Beijing’s refusal to criticise the Russian invasion of Ukraine, combined with China’s own aggressive conduct in the Indo-Pacific, also led the German government to adopt a new China strategy in July this year. While acknowledging the benefits of the major economic partnership between the two countries, this document also describes in sober terms how China’s push for domination in the Indo-Pacific has damaged international trust. It also calls for “de-risking” Germany’s significant exposure to the Chinese economy. As others have noted, Australia and Germany have a lot to learn from each other in this sense. The new strategy represented a significant departure from the traditional German approach to China, which has tended to prize the trade and investment relationship above all else.

This new China strategy was the main platform for Baerbock’s Lowy speech. Her personal commitment to the new, more assertive stance was very much on display on Tuesday, and the audience was left in little doubt that she had played an important leadership role in driving the new approach. Close observers of German politics already understood this point. Unlike Baerbock, Scholz had shown every sign of being comfortable with the status quo. His personal interactions with China since becoming Chancellor included leading a business delegation there in November 2022 and supporting a push by Chinese interests to buy a stake in a Hamburg port terminal. Much of the coalition government’s internal wrangling over the China strategy became visible to the German public, with leaked drafts making it clear that Baerbock’s foreign ministry was the principal proponent of change.

Baerbock’s presentation was also closely informed by Australia’s judgments about China’s expanding influence in the Indo-Pacific … she quoted the key findings of our defence strategic review back at us.

It might seem surprising that it’s been the leader of the German Greens, with its pacifist traditions, who has pushed so hard for a more hawkish stance towards the world’s two leading autocracies. But there is a real consistency to Baerbock’s approach. She campaigned on the importance of a “values-guided” foreign policy in the 2021 German election, and clearly meant what she said.

Russia presented an early test of this approach, and China was the second. Baerbock is also evidently a pragmatist who recognises the importance of adapting to changes in the international landscape. As she said in her Lowy speech, “China has changed, and that’s why our policy towards China also needs to change”.

Baerbock’s presentation was also closely informed by Australia’s own judgments about China’s expanding influence in the Indo-Pacific, and our experience in how best to manage it. She quoted the key findings of Australia’s defence strategic review back at us, underlining its conclusions about the risks associated with China’s military build-up in the region. She referenced our difficult bilateral experiences with China and praised the resolve we’d shown in the face of Chinese bullying. She emphasised that countries such as Australia and Germany, with their shared commitment to the international rules, need to work closely together to provide Indo-Pacific countries with viable alternative partnerships.
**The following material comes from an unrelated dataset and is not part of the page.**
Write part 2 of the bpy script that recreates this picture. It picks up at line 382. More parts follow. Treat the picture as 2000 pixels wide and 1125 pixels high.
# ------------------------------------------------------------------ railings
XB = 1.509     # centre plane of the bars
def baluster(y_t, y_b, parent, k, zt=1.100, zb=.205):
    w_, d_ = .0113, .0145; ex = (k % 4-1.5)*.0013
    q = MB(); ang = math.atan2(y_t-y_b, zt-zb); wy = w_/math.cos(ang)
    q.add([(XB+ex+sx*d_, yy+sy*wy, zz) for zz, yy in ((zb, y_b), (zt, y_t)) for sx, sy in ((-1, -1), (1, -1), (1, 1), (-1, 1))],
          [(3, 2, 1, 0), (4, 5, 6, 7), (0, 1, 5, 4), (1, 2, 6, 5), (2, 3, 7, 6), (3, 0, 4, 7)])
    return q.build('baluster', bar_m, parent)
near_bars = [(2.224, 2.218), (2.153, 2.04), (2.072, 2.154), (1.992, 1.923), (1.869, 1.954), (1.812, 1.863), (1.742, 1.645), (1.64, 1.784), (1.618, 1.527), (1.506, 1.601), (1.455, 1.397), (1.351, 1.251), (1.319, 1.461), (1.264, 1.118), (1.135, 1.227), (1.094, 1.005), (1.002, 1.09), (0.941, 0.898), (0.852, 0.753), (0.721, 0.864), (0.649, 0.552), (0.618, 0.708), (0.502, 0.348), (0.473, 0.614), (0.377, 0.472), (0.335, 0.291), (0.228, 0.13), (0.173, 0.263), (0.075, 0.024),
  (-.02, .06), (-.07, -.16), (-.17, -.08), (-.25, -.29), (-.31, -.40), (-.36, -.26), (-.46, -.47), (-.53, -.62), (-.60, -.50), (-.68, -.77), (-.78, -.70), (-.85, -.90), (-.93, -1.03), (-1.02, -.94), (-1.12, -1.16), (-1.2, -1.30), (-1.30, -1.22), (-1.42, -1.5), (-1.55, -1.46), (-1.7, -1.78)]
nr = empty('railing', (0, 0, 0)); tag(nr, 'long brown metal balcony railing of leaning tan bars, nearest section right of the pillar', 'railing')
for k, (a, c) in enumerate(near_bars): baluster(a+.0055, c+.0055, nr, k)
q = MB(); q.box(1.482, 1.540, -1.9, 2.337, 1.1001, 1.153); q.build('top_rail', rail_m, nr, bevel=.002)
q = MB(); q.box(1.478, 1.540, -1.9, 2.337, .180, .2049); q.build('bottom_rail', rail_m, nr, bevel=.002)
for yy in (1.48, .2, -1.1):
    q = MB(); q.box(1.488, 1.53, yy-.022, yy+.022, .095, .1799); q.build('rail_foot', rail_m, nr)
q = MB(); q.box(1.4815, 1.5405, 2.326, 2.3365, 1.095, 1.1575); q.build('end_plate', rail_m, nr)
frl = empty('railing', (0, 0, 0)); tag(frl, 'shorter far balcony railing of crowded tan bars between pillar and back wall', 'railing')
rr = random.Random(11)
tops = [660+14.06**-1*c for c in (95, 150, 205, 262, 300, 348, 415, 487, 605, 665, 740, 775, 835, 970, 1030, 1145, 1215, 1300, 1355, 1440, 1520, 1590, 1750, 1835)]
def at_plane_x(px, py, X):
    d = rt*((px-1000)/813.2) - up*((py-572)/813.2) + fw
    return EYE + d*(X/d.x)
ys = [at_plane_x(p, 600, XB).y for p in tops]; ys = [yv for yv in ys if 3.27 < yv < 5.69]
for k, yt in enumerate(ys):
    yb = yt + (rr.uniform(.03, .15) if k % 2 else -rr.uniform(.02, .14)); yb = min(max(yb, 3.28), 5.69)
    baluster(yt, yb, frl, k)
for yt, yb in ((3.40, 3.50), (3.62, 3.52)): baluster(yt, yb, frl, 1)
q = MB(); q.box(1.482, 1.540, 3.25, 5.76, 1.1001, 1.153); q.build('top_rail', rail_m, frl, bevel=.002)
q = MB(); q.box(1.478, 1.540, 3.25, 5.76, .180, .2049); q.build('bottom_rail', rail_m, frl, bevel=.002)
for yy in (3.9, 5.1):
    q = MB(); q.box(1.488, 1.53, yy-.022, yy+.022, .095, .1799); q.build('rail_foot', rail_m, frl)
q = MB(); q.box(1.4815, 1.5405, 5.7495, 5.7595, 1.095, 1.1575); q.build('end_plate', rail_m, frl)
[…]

When Baerbock spoke of Germany’s commitment to a peaceful Indo-Pacific that is “neither unipolar nor bipolar” she sounded a lot like Australia's Penny Wong speaking out against a “closed, hierarchical region where the rules are dictated by a single major power”.

Of course, it would have been much better if Baerbock had been able to give her speech in person in Sydney. The cancellation of her visit to this region last week following an aircraft break-down was an embarrassing setback for a minister intent on sending a message about her government’s commitment to the Indo-Pacific. But the bigger point is that the world’s fourth largest economy shares Australia’s vision for the Indo-Pacific, recognises the risks, and is prepared to work with us to that end. That’s a very good thing.